Performance Analysis of Probabilistic Multipath Transmission of Video Streaming Traffic over Multi-Radio Wireless Devices

Popular smart wireless devices become equipped with multiple radio interfaces. Multihoming support can be enabled to allow for multiple simultaneous associations with heterogeneous networks. In this study, we focus on video streaming traffic and propose analytical approaches to evaluate the packet-level and call-level performance of a multipath transmission scheme, which sends video traffic bursts over multiple available channels in a probabilistic manner. A probability generation function (PGF) and z-transform method is applied to derive the PGF of packet delay and any arbitrary moment in general. Particularly, we can obtain the average delay, delay jitter, and delay outage probability. The essential characteristics of video traffic are taken into account, such as deterministic burst intervals, highly dynamic burst length, and batch arrivals of transmission packets.

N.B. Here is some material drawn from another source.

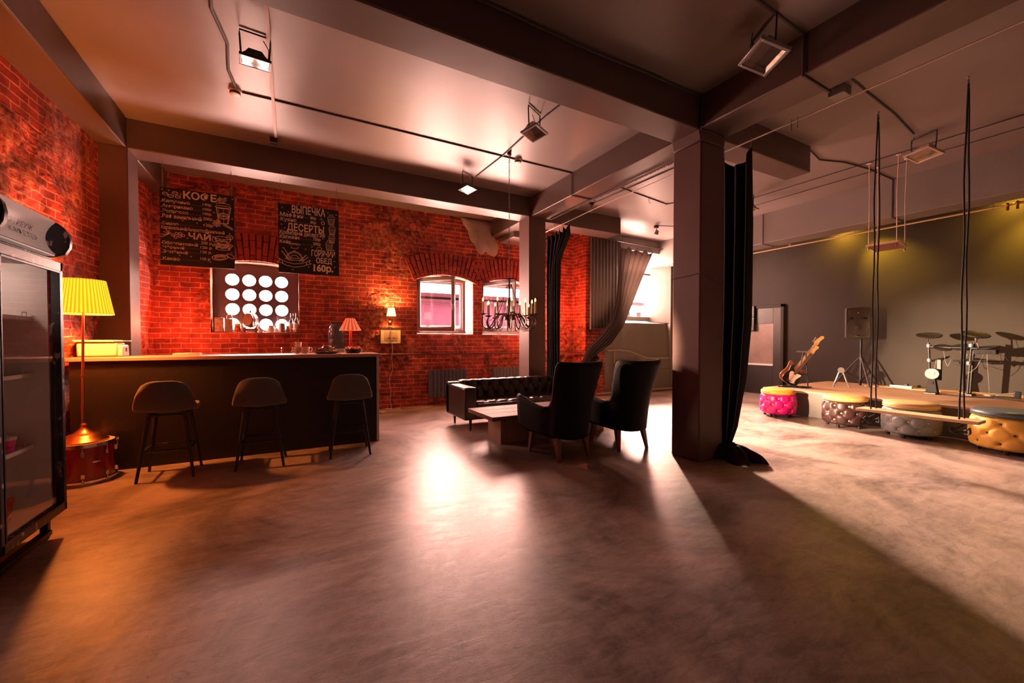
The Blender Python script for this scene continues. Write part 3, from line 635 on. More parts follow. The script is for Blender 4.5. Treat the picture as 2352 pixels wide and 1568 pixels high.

The video substream traffic resulting from the probabilistic flow splitting is characterized by means of zero-inflated models. Further, the call-level performance, in terms of flow blocking probability and system throughput, is evaluated with a three-dimensional Markov process and compared with that of an always-best access selection. The numerical and simulations results demonstrate the effectiveness of our analysis framework and the performance gain of multipath transmission.